| The problem |
Everything from the first line to the line containing "plant('golden_bush', 'rounded bush" is to be repeated exactly; nothing past it.

| Data excerpt |
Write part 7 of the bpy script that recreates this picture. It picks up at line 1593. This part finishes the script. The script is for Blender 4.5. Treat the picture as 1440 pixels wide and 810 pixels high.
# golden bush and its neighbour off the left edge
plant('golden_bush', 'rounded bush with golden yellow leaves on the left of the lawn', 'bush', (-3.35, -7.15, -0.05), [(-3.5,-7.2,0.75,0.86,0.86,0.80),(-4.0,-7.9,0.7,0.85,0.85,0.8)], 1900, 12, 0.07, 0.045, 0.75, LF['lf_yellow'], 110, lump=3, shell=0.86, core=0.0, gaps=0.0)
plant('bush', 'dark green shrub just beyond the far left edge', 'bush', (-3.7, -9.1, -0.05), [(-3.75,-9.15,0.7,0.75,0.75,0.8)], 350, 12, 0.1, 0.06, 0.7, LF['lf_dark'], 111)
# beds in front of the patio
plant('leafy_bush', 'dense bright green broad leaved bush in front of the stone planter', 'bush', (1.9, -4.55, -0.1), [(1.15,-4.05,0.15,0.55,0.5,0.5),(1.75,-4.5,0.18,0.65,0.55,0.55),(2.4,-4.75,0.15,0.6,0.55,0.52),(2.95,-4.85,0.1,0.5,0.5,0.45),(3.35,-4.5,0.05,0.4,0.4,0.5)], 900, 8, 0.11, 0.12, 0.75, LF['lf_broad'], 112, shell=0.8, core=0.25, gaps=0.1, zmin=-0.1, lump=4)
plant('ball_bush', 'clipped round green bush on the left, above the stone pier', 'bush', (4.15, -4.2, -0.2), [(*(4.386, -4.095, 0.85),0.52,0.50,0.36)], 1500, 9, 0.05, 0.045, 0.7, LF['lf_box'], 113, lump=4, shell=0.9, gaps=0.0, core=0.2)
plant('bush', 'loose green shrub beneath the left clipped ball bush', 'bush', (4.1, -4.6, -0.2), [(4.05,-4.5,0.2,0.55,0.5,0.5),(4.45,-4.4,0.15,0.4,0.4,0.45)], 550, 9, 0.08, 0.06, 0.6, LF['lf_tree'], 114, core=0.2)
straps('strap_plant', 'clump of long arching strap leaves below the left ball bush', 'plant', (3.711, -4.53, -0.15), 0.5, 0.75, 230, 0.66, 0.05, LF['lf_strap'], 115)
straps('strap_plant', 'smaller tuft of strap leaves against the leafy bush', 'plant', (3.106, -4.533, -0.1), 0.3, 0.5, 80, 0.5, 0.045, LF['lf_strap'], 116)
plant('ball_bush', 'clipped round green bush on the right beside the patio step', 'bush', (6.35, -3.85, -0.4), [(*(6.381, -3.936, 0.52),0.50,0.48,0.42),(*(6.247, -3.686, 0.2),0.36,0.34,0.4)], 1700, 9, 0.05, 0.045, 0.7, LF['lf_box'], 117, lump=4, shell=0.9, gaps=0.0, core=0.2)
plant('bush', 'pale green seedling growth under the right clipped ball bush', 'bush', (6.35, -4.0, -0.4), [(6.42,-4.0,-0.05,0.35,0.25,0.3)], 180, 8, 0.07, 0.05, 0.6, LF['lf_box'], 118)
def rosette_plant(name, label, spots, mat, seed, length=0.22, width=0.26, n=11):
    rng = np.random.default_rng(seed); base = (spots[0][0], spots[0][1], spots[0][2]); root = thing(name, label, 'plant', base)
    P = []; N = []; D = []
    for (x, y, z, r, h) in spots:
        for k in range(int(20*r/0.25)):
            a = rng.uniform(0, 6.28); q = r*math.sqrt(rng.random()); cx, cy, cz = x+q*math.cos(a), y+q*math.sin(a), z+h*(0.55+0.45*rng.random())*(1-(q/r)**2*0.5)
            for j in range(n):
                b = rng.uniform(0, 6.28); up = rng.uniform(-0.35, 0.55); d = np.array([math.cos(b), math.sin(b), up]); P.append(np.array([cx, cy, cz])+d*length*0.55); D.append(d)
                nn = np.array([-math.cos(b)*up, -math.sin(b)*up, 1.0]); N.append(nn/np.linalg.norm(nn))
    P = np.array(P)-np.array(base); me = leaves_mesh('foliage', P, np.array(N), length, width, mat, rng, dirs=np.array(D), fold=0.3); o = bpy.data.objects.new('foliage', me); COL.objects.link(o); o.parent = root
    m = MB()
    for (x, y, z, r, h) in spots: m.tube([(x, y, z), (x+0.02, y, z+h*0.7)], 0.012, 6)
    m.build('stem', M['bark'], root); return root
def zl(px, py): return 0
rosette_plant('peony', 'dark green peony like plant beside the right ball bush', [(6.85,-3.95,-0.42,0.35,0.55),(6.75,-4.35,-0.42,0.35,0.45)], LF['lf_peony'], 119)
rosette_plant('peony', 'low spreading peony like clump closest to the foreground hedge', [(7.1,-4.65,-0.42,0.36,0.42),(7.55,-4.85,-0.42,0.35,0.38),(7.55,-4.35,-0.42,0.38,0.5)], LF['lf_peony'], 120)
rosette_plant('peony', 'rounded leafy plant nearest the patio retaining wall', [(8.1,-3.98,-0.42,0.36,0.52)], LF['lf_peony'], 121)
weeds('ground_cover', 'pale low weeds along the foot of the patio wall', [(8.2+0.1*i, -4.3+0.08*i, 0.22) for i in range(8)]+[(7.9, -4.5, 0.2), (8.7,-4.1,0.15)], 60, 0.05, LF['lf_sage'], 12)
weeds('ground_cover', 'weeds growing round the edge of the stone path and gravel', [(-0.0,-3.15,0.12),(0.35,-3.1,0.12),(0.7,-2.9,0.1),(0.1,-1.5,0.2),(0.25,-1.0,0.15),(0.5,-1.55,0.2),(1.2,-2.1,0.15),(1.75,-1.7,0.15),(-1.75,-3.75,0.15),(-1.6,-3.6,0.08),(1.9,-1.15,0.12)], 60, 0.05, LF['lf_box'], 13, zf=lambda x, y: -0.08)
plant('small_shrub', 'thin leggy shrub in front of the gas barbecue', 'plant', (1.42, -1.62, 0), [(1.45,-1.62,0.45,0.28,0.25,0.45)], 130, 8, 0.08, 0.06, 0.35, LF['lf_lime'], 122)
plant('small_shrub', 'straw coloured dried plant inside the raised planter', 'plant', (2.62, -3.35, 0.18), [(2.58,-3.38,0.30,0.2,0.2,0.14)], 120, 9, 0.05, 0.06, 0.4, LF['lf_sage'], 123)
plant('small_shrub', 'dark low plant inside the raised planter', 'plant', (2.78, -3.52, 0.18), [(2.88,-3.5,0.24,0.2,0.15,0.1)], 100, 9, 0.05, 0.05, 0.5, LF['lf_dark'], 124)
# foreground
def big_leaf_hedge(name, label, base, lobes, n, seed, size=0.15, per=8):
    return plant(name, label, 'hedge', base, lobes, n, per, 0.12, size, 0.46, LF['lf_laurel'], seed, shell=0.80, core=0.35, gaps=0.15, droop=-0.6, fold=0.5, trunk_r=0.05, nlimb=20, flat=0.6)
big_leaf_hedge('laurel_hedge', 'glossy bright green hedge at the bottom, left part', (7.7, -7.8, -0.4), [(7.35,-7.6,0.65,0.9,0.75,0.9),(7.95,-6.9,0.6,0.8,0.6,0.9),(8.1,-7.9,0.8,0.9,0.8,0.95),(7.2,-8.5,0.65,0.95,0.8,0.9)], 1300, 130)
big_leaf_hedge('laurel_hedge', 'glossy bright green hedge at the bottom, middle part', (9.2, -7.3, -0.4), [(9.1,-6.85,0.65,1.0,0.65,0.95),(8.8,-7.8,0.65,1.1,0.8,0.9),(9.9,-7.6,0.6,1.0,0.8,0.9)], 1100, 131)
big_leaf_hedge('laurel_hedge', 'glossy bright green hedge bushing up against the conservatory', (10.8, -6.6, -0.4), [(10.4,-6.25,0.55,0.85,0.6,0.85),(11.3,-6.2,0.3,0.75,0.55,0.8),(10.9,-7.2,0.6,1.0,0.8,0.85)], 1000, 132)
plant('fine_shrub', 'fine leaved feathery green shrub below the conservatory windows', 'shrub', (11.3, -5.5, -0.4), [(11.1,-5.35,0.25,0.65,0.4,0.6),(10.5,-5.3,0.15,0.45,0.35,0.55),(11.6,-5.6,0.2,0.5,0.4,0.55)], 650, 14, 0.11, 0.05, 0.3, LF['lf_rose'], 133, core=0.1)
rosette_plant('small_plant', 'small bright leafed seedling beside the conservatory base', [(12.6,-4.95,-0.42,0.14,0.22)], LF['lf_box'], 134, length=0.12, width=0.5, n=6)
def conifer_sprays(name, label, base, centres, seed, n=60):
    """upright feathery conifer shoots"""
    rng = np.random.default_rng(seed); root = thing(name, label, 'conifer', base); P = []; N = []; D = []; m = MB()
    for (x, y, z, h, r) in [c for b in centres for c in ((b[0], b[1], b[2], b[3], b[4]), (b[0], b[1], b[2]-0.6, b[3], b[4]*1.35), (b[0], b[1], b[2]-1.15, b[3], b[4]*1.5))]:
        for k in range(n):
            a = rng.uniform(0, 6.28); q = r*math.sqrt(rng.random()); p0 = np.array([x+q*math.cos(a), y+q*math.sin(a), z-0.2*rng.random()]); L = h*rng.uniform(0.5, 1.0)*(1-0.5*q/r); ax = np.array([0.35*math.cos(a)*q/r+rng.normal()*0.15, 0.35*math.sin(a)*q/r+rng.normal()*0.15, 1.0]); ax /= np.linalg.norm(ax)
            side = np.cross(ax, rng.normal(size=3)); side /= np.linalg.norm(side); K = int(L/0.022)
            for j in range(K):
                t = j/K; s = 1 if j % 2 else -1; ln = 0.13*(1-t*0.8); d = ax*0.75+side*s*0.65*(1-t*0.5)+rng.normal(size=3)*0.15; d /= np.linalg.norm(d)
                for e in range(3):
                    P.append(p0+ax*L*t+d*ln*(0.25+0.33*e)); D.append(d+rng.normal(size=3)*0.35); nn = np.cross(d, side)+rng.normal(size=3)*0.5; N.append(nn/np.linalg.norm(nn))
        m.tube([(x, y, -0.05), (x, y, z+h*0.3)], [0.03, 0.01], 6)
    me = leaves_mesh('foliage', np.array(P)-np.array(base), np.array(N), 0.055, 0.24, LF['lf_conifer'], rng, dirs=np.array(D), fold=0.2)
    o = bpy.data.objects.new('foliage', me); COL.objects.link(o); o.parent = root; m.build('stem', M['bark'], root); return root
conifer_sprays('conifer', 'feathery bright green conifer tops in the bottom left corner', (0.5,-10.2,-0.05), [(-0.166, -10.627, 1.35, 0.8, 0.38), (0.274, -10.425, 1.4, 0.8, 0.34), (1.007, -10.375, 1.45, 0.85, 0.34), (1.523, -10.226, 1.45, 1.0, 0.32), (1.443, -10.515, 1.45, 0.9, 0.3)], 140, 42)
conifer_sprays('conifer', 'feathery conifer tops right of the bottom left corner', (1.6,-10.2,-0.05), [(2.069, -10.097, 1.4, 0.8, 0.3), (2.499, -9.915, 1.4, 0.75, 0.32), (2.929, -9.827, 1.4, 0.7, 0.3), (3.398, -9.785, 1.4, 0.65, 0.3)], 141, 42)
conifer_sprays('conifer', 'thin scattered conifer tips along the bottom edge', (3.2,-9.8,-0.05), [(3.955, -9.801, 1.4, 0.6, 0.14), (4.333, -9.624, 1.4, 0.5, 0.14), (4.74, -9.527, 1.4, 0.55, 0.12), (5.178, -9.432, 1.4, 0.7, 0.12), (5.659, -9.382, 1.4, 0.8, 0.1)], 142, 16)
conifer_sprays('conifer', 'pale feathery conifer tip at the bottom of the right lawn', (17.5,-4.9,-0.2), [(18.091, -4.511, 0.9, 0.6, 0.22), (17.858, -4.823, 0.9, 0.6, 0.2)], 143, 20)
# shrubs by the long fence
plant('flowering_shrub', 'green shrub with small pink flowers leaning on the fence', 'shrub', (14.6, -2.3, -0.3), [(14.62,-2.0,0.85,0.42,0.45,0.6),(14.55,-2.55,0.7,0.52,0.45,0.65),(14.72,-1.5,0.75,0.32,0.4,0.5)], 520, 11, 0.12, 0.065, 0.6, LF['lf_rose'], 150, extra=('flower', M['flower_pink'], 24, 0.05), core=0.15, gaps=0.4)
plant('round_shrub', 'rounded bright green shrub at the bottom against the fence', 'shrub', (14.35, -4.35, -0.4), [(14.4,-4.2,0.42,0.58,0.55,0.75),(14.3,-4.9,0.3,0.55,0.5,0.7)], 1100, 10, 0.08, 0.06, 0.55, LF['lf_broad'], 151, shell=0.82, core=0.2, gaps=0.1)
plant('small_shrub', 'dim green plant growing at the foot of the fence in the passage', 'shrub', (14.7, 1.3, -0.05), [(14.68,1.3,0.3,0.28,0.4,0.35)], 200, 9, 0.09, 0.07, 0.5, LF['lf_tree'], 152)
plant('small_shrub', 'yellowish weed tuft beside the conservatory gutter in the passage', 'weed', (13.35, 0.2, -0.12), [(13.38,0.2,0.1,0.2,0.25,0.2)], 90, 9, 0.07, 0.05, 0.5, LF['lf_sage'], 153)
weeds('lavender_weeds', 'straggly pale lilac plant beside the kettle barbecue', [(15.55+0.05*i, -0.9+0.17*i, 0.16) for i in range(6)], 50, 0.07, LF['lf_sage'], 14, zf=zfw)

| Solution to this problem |
Write part 7 of the bpy script that recreates this picture. It picks up at line 1593. This part finishes the script. The script is for Blender 4.5. Treat the picture as 1440 pixels wide and 810 pixels high.
# golden bush and its neighbour off the left edge
plant('golden_bush', 'rounded bush with golden yellow leaves on the left of the lawn', 'bush', (-3.35, -7.15, -0.05), [(-3.5,-7.2,0.75,0.86,0.86,0.80),(-4.0,-7.9,0.7,0.85,0.85,0.8)], 1900, 12, 0.07, 0.045, 0.75, LF['lf_yellow'], 110, lump=3, shell=0.86, core=0.0, gaps=0.0)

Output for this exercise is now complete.